The study examines existing academic research from Canada and around the world measuring the effects of increases to minimum wages, and finds the overwhelming consensus is that increasing the minimum wage has a significant, negative impact on employment, particularly for younger workers.

Based on the Canadian research, the authors calculate that an increase in B.C.'s minimum wage to $10.25 per hour from $8 per hour will result in job losses ranging from 9,391 jobs to 52,194 jobs.

“This is a conservative estimate that only looks at the impact on teen and youth workers,” Veldhuis said.

The report notes that a gradual increase in the minimum wage—in B.C.’s case, three 75-cent increases over next year—will do little to ease the burden on employers or prevent job losses.

“The time period over which the $2.25 increase will roll out is relatively short, and the overall increase too large for the adverse employment effects to be mitigated, especially in the current economic climate,” Veldhuis said.

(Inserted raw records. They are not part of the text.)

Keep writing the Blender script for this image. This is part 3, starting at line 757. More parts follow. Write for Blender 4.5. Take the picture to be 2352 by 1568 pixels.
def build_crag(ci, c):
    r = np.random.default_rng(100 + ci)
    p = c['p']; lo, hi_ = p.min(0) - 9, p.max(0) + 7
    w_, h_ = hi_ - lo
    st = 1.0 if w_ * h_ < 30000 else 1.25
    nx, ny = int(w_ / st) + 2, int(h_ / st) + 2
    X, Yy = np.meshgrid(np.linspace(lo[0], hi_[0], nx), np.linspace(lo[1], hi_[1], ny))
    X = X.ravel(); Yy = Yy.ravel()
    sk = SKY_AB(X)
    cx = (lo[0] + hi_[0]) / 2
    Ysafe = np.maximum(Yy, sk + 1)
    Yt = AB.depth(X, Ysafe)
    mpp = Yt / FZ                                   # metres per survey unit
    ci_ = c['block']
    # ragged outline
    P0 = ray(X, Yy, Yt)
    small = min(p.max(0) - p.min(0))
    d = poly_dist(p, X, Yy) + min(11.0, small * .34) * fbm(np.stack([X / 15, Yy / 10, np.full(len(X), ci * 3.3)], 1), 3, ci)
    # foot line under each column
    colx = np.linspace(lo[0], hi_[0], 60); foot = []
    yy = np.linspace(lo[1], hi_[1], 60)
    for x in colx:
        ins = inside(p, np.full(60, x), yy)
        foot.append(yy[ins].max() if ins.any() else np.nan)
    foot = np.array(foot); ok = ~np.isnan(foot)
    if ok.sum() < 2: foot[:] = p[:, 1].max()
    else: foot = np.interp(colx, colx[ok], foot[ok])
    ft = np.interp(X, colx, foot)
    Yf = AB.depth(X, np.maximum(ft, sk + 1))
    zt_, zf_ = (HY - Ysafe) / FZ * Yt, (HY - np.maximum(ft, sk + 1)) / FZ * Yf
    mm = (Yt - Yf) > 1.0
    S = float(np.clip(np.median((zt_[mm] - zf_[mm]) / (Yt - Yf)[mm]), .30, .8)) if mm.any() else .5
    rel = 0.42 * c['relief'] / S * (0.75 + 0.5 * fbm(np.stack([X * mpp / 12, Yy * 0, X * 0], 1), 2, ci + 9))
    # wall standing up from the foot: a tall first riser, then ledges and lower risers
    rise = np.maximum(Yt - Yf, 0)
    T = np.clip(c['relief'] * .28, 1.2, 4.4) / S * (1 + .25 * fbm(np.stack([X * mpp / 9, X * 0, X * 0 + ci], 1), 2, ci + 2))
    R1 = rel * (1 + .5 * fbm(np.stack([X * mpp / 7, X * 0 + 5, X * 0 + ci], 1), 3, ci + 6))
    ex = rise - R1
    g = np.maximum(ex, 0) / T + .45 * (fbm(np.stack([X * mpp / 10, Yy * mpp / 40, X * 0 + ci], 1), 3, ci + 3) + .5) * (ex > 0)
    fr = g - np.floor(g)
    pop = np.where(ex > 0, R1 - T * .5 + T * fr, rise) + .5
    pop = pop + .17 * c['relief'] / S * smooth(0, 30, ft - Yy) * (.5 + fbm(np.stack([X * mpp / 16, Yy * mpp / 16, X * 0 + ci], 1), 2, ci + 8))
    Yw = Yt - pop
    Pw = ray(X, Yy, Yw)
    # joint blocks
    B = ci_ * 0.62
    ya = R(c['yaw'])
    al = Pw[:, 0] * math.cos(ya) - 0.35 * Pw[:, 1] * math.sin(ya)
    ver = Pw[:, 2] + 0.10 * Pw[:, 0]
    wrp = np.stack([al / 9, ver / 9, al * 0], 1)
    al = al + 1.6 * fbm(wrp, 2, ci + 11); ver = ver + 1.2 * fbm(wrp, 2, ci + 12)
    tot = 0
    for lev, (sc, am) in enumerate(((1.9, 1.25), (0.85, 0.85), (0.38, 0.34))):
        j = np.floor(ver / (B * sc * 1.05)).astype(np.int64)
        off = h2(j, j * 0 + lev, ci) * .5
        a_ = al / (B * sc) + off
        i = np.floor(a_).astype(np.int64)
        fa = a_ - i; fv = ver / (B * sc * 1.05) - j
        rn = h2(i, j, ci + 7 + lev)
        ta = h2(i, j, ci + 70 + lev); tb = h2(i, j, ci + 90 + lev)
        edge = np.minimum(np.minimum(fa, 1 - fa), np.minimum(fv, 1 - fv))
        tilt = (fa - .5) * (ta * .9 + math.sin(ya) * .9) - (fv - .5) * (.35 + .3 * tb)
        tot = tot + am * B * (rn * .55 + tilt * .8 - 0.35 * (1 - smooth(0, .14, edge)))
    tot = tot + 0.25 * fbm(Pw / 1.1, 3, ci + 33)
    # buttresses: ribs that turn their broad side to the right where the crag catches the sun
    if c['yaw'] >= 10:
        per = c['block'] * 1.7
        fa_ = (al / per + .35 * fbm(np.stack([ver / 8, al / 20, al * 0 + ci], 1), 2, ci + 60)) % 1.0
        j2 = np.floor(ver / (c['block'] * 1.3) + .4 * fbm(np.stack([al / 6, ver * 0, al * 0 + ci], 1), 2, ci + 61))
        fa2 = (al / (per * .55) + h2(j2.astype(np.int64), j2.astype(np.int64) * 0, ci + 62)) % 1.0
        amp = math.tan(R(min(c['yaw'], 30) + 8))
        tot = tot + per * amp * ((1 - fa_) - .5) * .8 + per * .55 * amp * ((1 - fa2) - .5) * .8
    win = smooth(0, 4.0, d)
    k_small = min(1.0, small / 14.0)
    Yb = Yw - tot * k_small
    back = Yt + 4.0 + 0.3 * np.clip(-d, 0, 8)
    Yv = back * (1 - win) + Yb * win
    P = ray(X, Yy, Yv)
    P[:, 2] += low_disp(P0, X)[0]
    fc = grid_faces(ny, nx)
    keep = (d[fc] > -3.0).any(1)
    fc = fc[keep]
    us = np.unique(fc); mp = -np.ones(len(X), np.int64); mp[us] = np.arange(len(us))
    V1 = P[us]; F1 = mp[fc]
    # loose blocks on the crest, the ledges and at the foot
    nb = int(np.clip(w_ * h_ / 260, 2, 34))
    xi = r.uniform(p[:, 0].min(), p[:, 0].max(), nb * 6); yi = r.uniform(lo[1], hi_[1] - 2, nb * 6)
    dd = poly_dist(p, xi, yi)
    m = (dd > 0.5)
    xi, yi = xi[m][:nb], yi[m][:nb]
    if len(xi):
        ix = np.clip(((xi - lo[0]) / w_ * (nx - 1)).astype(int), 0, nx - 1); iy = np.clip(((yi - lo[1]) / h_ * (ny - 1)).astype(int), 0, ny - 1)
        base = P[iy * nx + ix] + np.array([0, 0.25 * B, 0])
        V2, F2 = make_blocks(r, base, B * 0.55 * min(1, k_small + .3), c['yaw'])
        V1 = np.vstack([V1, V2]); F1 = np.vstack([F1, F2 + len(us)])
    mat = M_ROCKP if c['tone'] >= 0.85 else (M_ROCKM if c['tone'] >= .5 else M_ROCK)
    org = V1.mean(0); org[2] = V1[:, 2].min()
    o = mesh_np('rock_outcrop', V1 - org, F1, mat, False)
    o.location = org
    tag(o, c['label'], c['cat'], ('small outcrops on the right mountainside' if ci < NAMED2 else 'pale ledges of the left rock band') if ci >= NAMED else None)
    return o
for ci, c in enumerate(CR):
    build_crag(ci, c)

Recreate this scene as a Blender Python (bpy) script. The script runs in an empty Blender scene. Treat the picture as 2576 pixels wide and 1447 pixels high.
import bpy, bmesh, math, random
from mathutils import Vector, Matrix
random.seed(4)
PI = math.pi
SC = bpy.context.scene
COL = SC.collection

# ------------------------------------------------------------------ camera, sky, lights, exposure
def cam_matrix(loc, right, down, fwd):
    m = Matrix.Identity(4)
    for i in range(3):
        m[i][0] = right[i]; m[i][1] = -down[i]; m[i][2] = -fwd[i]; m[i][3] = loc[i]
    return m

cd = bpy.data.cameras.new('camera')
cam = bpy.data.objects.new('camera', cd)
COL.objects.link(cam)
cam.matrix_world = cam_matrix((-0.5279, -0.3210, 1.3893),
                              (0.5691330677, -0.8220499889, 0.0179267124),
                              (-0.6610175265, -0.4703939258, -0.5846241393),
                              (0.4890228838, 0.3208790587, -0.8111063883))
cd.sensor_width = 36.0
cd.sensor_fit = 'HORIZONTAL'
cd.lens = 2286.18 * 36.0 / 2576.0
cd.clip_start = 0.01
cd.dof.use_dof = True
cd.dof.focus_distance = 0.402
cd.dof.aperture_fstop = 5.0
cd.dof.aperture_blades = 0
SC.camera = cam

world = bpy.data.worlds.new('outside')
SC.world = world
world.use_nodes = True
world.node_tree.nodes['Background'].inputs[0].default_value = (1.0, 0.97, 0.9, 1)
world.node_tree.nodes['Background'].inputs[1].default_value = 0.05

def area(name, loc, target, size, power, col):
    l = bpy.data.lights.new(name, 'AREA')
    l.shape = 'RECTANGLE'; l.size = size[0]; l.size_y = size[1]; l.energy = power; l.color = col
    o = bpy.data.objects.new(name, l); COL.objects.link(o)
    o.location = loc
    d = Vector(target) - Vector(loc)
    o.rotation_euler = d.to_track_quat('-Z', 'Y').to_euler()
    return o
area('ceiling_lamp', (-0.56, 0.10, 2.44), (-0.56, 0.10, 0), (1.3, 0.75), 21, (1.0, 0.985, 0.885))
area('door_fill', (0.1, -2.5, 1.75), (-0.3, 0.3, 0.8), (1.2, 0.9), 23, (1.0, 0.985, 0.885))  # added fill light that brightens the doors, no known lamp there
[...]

In addition to job losses and reduced hours, the report points out that higher minimum wages have other negative effects, including fewer benefits and less training for workers.

“Fewer opportunities and less training for young adults are especially unfortunate, given that entry-level jobs, many of which pay the minimum wage, are a stepping stone to better paid employment,” said Amela Karabegović, Fraser Institute senior economist and co-author of the report.

“Research shows that after one year, approximately 60 per cent of minimum wage workers earn more than the minimum wage. After two years, about 80 per cent do so. But without landing that critical first job, one can’t move up the income ladder.”

The evidence from Canada also suggests that minimum wage hikes do not reduce poverty. A study published in Labour Economics earlier this year tracked increases in provincial minimum wages from 1981 to 2004 and found that a 10.0 per cent increase in the minimum wage caused poverty rates to climb by 4.0 to 6.0 per cent.

“The evidence from Canada shows the opposite of what minimum wage advocates claim. Rather than decrease poverty, minimum wage increases only reduce job opportunities provincewide,” Veldhuis said.

“The B.C. government has indicated that it will focus on job creation in B.C. If that’s the goal, it should reconsider the recent minimum wage hikes.”